WHAT NEEDS TO BE DONE: Transcribe the material below exactly as it appears.

::: DATA SECTION

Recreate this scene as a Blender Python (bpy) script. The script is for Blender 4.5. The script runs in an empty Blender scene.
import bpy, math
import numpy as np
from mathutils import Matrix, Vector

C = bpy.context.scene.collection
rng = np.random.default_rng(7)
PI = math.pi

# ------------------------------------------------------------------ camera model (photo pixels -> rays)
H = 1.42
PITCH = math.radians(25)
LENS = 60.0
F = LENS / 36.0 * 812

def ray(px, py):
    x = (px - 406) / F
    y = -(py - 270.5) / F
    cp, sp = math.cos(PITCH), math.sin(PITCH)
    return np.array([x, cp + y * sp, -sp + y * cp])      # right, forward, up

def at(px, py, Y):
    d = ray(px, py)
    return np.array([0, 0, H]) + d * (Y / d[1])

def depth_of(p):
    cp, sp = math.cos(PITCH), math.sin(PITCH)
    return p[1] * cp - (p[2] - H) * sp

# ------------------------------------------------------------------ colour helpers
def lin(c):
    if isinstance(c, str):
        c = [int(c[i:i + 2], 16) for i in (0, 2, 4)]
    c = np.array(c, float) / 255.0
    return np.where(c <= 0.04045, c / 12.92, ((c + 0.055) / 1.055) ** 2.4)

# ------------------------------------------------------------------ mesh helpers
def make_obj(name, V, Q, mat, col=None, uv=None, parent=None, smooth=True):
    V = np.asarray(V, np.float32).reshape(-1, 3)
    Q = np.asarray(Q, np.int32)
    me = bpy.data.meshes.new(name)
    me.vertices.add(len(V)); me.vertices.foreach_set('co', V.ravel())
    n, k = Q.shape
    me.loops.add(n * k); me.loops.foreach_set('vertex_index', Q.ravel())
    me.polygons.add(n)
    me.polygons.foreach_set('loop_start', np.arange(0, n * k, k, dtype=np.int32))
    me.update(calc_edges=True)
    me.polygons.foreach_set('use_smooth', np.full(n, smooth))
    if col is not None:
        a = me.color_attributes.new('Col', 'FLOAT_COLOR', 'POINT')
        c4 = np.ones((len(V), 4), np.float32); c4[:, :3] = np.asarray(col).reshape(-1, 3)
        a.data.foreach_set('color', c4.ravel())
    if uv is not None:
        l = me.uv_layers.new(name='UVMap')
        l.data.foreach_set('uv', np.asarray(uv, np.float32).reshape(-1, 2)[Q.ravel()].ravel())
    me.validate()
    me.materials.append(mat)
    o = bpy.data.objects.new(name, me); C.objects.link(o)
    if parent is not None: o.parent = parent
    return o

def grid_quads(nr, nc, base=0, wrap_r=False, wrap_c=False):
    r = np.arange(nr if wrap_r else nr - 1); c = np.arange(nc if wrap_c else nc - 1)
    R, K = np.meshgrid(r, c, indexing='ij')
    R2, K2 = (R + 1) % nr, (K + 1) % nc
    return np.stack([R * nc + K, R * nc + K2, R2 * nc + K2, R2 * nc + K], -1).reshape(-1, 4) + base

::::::

SOLUTION TO THIS PROBLEM:
Recreate this scene as a Blender Python (bpy) script. The script is for Blender 4.5. The script runs in an empty Blender scene.
import bpy, math
import numpy as np
from mathutils import Matrix, Vector

C = bpy.context.scene.collection
rng = np.random.default_rng(7)
PI = math.pi

# ------------------------------------------------------------------ camera model (photo pixels -> rays)
H = 1.42
PITCH = math.radians(25)
LENS = 60.0
F = LENS / 36.0 * 812

def ray(px, py):
    x = (px - 406) / F
    y = -(py - 270.5) / F
    cp, sp = math.cos(PITCH), math.sin(PITCH)
    return np.array([x, cp + y * sp, -sp + y * cp])      # right, forward, up

def at(px, py, Y):
    d = ray(px, py)
    return np.array([0, 0, H]) + d * (Y / d[1])

def depth_of(p):
    cp, sp = math.cos(PITCH), math.sin(PITCH)
    return p[1] * cp - (p[2] - H) * sp

# ------------------------------------------------------------------ colour helpers
def lin(c):
    if isinstance(c, str):
        c = [int(c[i:i + 2], 16) for i in (0, 2, 4)]
    c = np.array(c, float) / 255.0
    return np.where(c <= 0.04045, c / 12.92, ((c + 0.055) / 1.055) ** 2.4)

# ------------------------------------------------------------------ mesh helpers
def make_obj(name, V, Q, mat, col=None, uv=None, parent=None, smooth=True):
    V = np.asarray(V, np.float32).reshape(-1, 3)
    Q = np.asarray(Q, np.int32)
    me = bpy.data.meshes.new(name)
    me.vertices.add(len(V)); me.vertices.foreach_set('co', V.ravel())
    n, k = Q.shape
    me.loops.add(n * k); me.loops.foreach_set('vertex_index', Q.ravel())
    me.polygons.add(n)
    me.polygons.foreach_set('loop_start', np.arange(0, n * k, k, dtype=np.int32))
    me.update(calc_edges=True)
    me.polygons.foreach_set('use_smooth', np.full(n, smooth))
    if col is not None:
        a = me.color_attributes.new('Col', 'FLOAT_COLOR', 'POINT')
        c4 = np.ones((len(V), 4), np.float32); c4[:, :3] = np.asarray(col).reshape(-1, 3)
        a.data.foreach_set('color', c4.ravel())
    if uv is not None:
        l = me.uv_layers.new(name='UVMap')
        l.data.foreach_set('uv', np.asarray(uv, np.float32).reshape(-1, 2)[Q.ravel()].ravel())
    me.validate()
    me.materials.append(mat)
    o = bpy.data.objects.new(name, me); C.objects.link(o)
    if parent is not None: o.parent = parent
    return o

def grid_quads(nr, nc, base=0, wrap_r=False, wrap_c=False):
    r = np.arange(nr if wrap_r else nr - 1); c = np.arange(nc if wrap_c else nc - 1)
    R, K = np.meshgrid(r, c, indexing='ij')
    R2, K2 = (R + 1) % nr, (K + 1) % nc
    return np.stack([R * nc + K, R * nc + K2, R2 * nc + K2, R2 * nc + K], -1).reshape(-1, 4) + base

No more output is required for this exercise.